Profesor

Llevo una gran parte de mi vida haciendo cámping en vacaciones y cada día me gusta más. Eso de cambiar de ciudad, de región y hasta de país cuando le viene en gana a la pandilla familiar, sin problemas de alojamiento ni sorpresas en el presupuesto, se ha convertido ya en una condición sine qua non para salir de viaje.

La mañana siguiente a cualquier estancia en una ciudad, enganchar nuestra casa rodante al coche y salir del cámping es como volver a empezar las vacaciones. Puede haber un destino previsto o no. Puede que al salir de una curva el paisaje nos enamore. O que el atravesar tal pueblo, aunque no estuviera en el proyecto, decidamos conocerla, captarla, devorarla. ¡Es tan bonito el mundo!

Lo mejor de todo es que, en casi toda Europa, podemos. En casi toda Europa, digo. En España, sí, pero no. Aquí el cámping, excepto en la zona hiperturística (donde vienen los demás europeos), sigue siendo algo casi vergonzante para mucha gente y, sobre todo, para muchos políticos. Algo que, dicen, hay que tener, pero a lo que no hay que dar demasiada publicidad, casi como los urinarios públicos. Aquí tenemos hoteles con cuantas más estrellas mejor, subvencionados, o sea, pagados con nuestros impuestos, y anunciados a la entrada y en el interior de nuestras ciudades. Junto a esos anuncios, prácticamente nunca aparece una señal de cámping. Si acaso, ella solita, medio tapada por las hojas de algún árbol.

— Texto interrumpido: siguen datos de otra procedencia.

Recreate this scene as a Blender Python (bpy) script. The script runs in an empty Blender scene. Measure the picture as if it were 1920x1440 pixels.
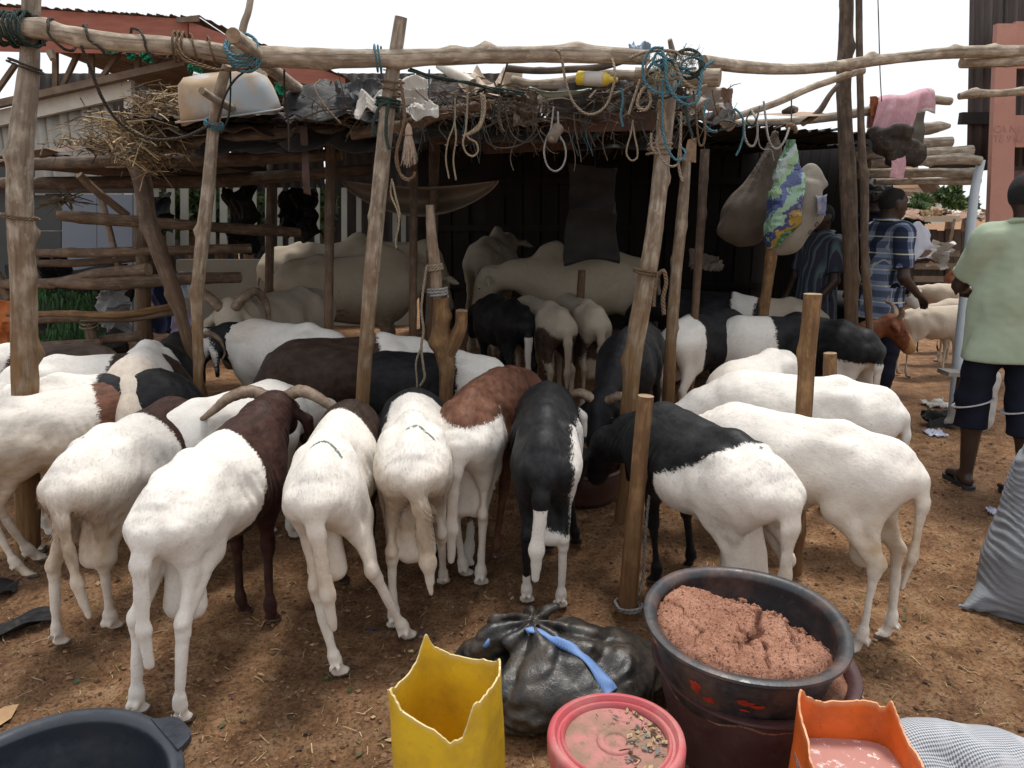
import bpy, math, random
import numpy as np
from mathutils import Vector, Matrix
rnd = random.Random(7)
S = bpy.context.scene
COL = S.collection
R = math.radians

# ------------------------------------------------------------------ camera, sky, sun, exposure
CAM_H, FPX, PITCH = 1.6, 1371.0, R(13.5)
cam_d = bpy.data.cameras.new('camera')
cam_d.sensor_width = 36.0
cam_d.lens = 36.0 * FPX / 1920.0
cam_d.clip_start = 0.05
cam_d.clip_end = 3000
cam = bpy.data.objects.new('camera', cam_d)
COL.objects.link(cam)
cam.location = (0, 0, CAM_H)
cam.rotation_euler = (R(90) - PITCH, 0, 0)
S.camera = cam
SUN_DIR = Vector((0.14, 0.30, 0.94)).normalized()      # towards the sun: high, a little behind the shed
wd = bpy.data.worlds.new('World')
S.world = wd
wd.use_nodes = True
wn, wl = wd.node_tree.nodes, wd.node_tree.links
wn.clear()
w_out = wn.new('ShaderNodeOutputWorld')
w_bg = wn.new('ShaderNodeBackground')
w_sky = wn.new('ShaderNodeTexSky')
w_sky.sky_type = 'NISHITA'
w_sky.sun_disc = False
w_sky.sun_elevation = math.asin(SUN_DIR.z)
w_sky.sun_rotation = math.atan2(SUN_DIR.x, SUN_DIR.y)
w_mix = wn.new('ShaderNodeMix')
w_mix.data_type = 'RGBA'
w_mix.inputs[0].default_value = 0.9                     # a thick white cloud deck over the sky
w_mix.inputs[7].default_value = (7.6, 7.75, 8.0, 1)
wl.new(w_sky.outputs[0], w_mix.inputs[6])
wl.new(w_mix.outputs[2], w_bg.inputs[0])
w_bg.inputs[1].default_value = 0.10
wl.new(w_bg.outputs[0], w_out.inputs[0])
sun_d = bpy.data.lights.new('sun', 'SUN')
sun_d.energy = 2.4
sun_d.angle = R(12)
sun_d.color = (1.0, 0.96, 0.9)
sun = bpy.data.objects.new('sun', sun_d)
COL.objects.link(sun)
sun.rotation_euler = SUN_DIR.to_track_quat('Z', 'Y').to_euler()
sun.location = (0, 0, 20)
S.view_settings.view_transform = 'Standard'
S.view_settings.look = 'None'
S.view_settings.exposure = 0.5
S.view_settings.gamma = 1.0
S.view_settings.use_curve_mapping = False

# ------------------------------------------------------------------ surveying: pixel of the photograph -> place
_c, _s = math.cos(PITCH), math.sin(PITCH)
def ray(px, py):
    x = (px - 960) / FPX
    y = -(py - 720) / FPX
    return x, _c + _s * y, -_s + _c * y
def gp(px, py, h=0.0):
    X, Y, Z = ray(px, py)
    t = (h - CAM_H) / Z
    return Vector((X * t, Y * t, h))
def dp(px, py, d):
    X, Y, Z = ray(px, py)
    t = d / Y
    return Vector((X * t, d, CAM_H + Z * t))
def msz(npx, p):
    f = _c * p[1] - _s * (p[2] - CAM_H)
    return npx * f / FPX

# ------------------------------------------------------------------ scene helpers
def tag(o, label=None, cat=None, group=None, kind=None):
    if label: o['label'] = label
    if cat: o['category'] = cat
    if group: o['group'] = group
    if kind: o['kind'] = kind
    return o
def empty(name, loc=(0, 0, 0), rz=0.0):
    o = bpy.data.objects.new(name, None)
    COL.objects.link(o)
    o.location = loc
    o.rotation_euler = (0, 0, rz)
    o.empty_display_size = 0.1
    return o
def np_mesh(name, V, faces, mats=(), fmat=None, smooth=True, attrs=None):
    """V (n,3); faces: (m,k) array or list of lists."""
    me = bpy.data.meshes.new(name)
    V = np.asarray(V, dtype=np.float32)
    if isinstance(faces, np.ndarray):
        m, k = faces.shape
        li = faces.astype(np.int32).ravel()
        ls = np.arange(0, m * k, k, dtype=np.int32)
    else:
        lens = np.array([len(f) for f in faces], dtype=np.int32)
        li = np.array([i for f in faces for i in f], dtype=np.int32)
        ls = np.concatenate([[0], np.cumsum(lens)[:-1]]).astype(np.int32)
        m = len(lens)
    me.vertices.add(len(V))
    me.vertices.foreach_set('co', V.ravel())
    me.loops.add(len(li))
    me.loops.foreach_set('vertex_index', li)
    me.polygons.add(m)
    me.polygons.foreach_set('loop_start', ls)
    if fmat is not None:
        me.polygons.foreach_set('material_index', np.asarray(fmat, dtype=np.int32))
    me.polygons.foreach_set('use_smooth', np.full(m, smooth, dtype=bool))
    for mt in mats:
        me.materials.append(mt)
    me.update(calc_edges=True)
    me.validate()
    for k, a in (attrs or {}).items():
        a = np.asarray(a, dtype=np.float32)
        if a.ndim == 1:
            at = me.attributes.new(k, 'FLOAT', 'POINT')
            at.data.foreach_set('value', a)
        else:
            at = me.attributes.new(k, 'FLOAT_VECTOR', 'POINT')
            at.data.foreach_set('vector', a.ravel())
    return me
def link(name, me, parent=None):
    o = bpy.data.objects.new(name, me)
    COL.objects.link(o)
    if parent is not None:
        o.parent = parent
    return o
def sines(P, freq, seed, octs=3, n=5):
    """cheap smooth noise: sums of sines, about -1..1"""
    rs = np.random.RandomState(seed)
    P = np.asarray(P, dtype=np.float64)
    out = np.zeros(P.shape[:-1])
    amp, tot = 1.0, 0.0
    for o in range(octs):
        for i in range(n):
            d = rs.normal(size=3)
            d /= np.linalg.norm(d)
            out += amp * np.sin(P @ (d * freq * (0.7 + 0.6 * rs.rand())) * 6.283 + rs.rand() * 6.283)
        tot += amp * math.sqrt(n) * 1.2
        amp *= 0.5
        freq *= 2.1
    return out / tot

# boxes and prisms -----------------------------------------------------------
class MB:
    """collects simple solids and builds them as one mesh"""
    def __init__(s): s.V, s.F, s.M = [], [], []
    def add(s, V, F, mi=0):
        b = len(s.V)
        s.V += [tuple(v) for v in V]
        s.F += [[i + b for i in f] for f in F]
        s.M += [mi] * len(F)
    def box(s, c, size, rot=None, mi=0, jit=0.0):
        x, y, z = [v / 2 for v in size]
        vs = [Vector((i * x, j * y, k * z)) for k in (-1, 1) for j in (-1, 1) for i in (-1, 1)]
        if jit: vs = [v + Vector((rnd.uniform(-jit, jit), rnd.uniform(-jit, jit), rnd.uniform(-jit, jit))) for v in vs]
        if rot is not None: vs = [rot @ v for v in vs]
        s.add([v + Vector(c) for v in vs], [[0, 2, 3, 1], [4, 5, 7, 6], [0, 1, 5, 4], [2, 6, 7, 3], [0, 4, 6, 2], [1, 3, 7, 5]], mi)
    def bar(s, a, b, w, t, mi=0, up=(0, 0, 1)):
        a, b = Vector(a), Vector(b)
        d = (b - a)
        L = d.length
        d.normalize()
        u = Vector(up)
        if abs(d.dot(u)) > 0.95: u = Vector((0, 1, 0))
        sd = d.cross(u).normalized()
        u = sd.cross(d)
        s.box((a + b) / 2, (L, w, t), Matrix((d, sd, u)).transposed(), mi)
    def build(s, name, mats, parent=None, smooth=False, bevel=0.0):
        me = np_mesh(name, s.V, s.F, mats if isinstance(mats, (list, tuple)) else [mats], s.M, smooth)
        o = link(name, me, parent)
        if bevel:
            b = o.modifiers.new('b', 'BEVEL')
            b.width = bevel
            b.segments = 2
            b.limit_method = 'ANGLE'
        return o

def catmull(pts, n):
    P = np.array([list(p) for p in pts], dtype=float)
    if len(P) == 2:
        t = np.linspace(0, 1, n)[:, None]
        return P[0] * (1 - t) + P[1] * t
    Q = np.vstack([2 * P[0] - P[1], P, 2 * P[-1] - P[-2]])
    seg = len(P) - 1
    u = np.linspace(0, seg, n)
    i = np.minimum(u.astype(int), seg - 1)
    t = (u - i)[:, None]
    a, b, c, d = Q[i], Q[i + 1], Q[i + 2], Q[i + 3]
    return 0.5 * (2 * b + (c - a) * t + (2 * a - 5 * b + 4 * c - d) * t ** 2 + (3 * b - a - 3 * c + d) * t ** 3)
def frames(P):
    T = np.gradient(P, axis=0)
    T /= np.linalg.norm(T, axis=1)[:, None] + 1e-9
    N = np.zeros_like(P)
    r = np.array([1.0, 0, 0]) if abs(T[0][0]) < 0.8 else np.array([0, 1.0, 0])
    for k in range(len(P)):
        r = r - T[k] * (r @ T[k])
        r /= np.linalg.norm(r) + 1e-9
        N[k] = r
    return T, N, np.cross(T, N)
def tube_mesh(name, pts, radii, mat, sides=8, n=None, wob=0.0, knots=(), seed=1, capmat=None, flat=1.0, freq=3.0):
    """log, rope or horn: tapered tube through pts. attribute 'tco' = straightened local coordinates"""
    n = n or max(6, len(pts) * 4)
    P = catmull(pts, n)
    rr = np.interp(np.linspace(0, 1, n), np.linspace(0, 1, len(radii)), radii)
    T, N, B = frames(P)
    ln = np.concatenate([[0], np.cumsum(np.linalg.norm(np.diff(P, axis=0), axis=1))])
    ph = np.linspace(0, 2 * np.pi, sides, endpoint=False)
    C, Sn = np.cos(ph)[None], np.sin(ph)[None]
    tco = np.stack([rr[:, None] * C, rr[:, None] * Sn, np.repeat(ln[:, None], sides, 1)], -1)
    k = np.ones((n, sides))
    if wob:
        q = tco.copy()
        q[..., 2] *= 0.45
        k += wob * sines(q, freq, seed) + 0.5 * wob * sines(tco, freq * 3.1, seed + 5, 2)
    for (t, a, amp, w) in knots:
        g = np.exp(-((ln[:, None] - t * ln[-1]) / w) ** 2)
        da = np.angle(np.exp(1j * (ph - a)))[None]
        k += amp * g * np.exp(-(da / 0.75) ** 2)
    V = P[:, None] + rr[:, None, None] * k[..., None] * (N[:, None] * C[..., None] + B[:, None] * Sn[..., None] * flat)
    V = V.reshape(-1, 3)
    i = np.arange(n - 1)[:, None] * sides
    j = np.arange(sides)[None]
    j2 = (j + 1) % sides
    Q = np.stack([i + j, i + j2, i + sides + j2, i + sides + j], -1).reshape(-1, 4)
    faces = [list(q) for q in Q]
    fm = [0] * len(faces)
    V = np.vstack([V, P[0][None], P[-1][None]])
    tc = np.vstack([tco.reshape(-1, 3), [[0, 0, 0]], [[0, 0, ln[-1]]]])
    c0, c1 = len(V) - 2, len(V) - 1
    for a in range(sides):
        b = (a + 1) % sides
        faces.append([c0, b, a]); fm.append(1 if capmat else 0)
        faces.append([c1, (n - 1) * sides + a, (n - 1) * sides + b]); fm.append(1 if capmat else 0)
    mats = [mat] + ([capmat] if capmat else [])
    me = np_mesh(name, V, faces, mats, fm, True, {'tco': tc})
    if capmat:
        try:
            me.set_sharp_from_angle(angle=R(50))
        except Exception:
            pass
    return me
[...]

Hace ya tiempo que paso de contradecir a determinadas personas en sus opiniones sobre la práctica del cámping y hasta me divierte el cambio de expresión en sus rostros, de la envidia a la comprensión paternalista, cuando, tras contarles mis viajes por media Europa, añado, más que nada para aliviarles, que ha sido con la caravana. Después del "¡ah, claro...!" parece que recuperan la paz interior.

Prácticamente todas las ciudades europeas tienen cámping. París tiene muchos en los alrededores, y no se avergüenza de tener uno a pocos minutos de los Campos Elíseos, en el Bois de Boulogne, zonas ambas de altísimo nivel económico y social. Berlín está sembrado de ellos y también los anuncia hasta en sus mapas de carretera. En Amsterdam he dormido en uno que ocupa campos de polo de antiguos Juegos Olímpicos, junto al estadio del Ajax. En Roma hay varios en cada salida de su circunvalación. ¿Madrid? Sí, tuve que acampar en uno cerca de Barajas, casi un campo de refugiados, con discoteca pública incluida. Cáceres, Ciudad Patrimonio de la Humanidad, candidata a Capital Europea de la Cultura, no tiene cámping. Tuvo uno, destinado al fracaso desde su creación: mal concebido, mal hecho, gestionado con desgana y con una falta de respeto a quienes lo estaban utilizando cercana al desprecio. Ahora parece que van a relanzarlo, pero me temo que si no se parte de unas premisas claras, le pasará lo que al anterior.

Primero habrá que reconocer que un cámping es un establecimiento hotelero como cualquier otro y que sus ocupantes tienen el mismo derecho a la intimidad, al respeto y a la dignidad que cualquier usuario de un hotel. Luego, vigilar la aplicación de la legislación, que es bastante precisa, en su construcción y gestión. Entre otras cosas, destinar la piscina del cámping al cámping y dejarse de aprovechamientos conjuntos. Si hace falta otra piscina municipal, constrúyase. Y en cuanto a la adecuación de las parcelas y los servicios (y no me refiero sólo a los aseos), me parece fundamental que el ayuntamiento cuente con la opinión y el asesoramiento del Club Cámping Caravaning de Cáceres, cuyos miembros seguro que lo harían gratis et amore. Por último, presentarlo sin complejos junto a los demás servicios, públicos y privados, de la ciudad. Porque no es un lujo ni una gracia: es una obligación.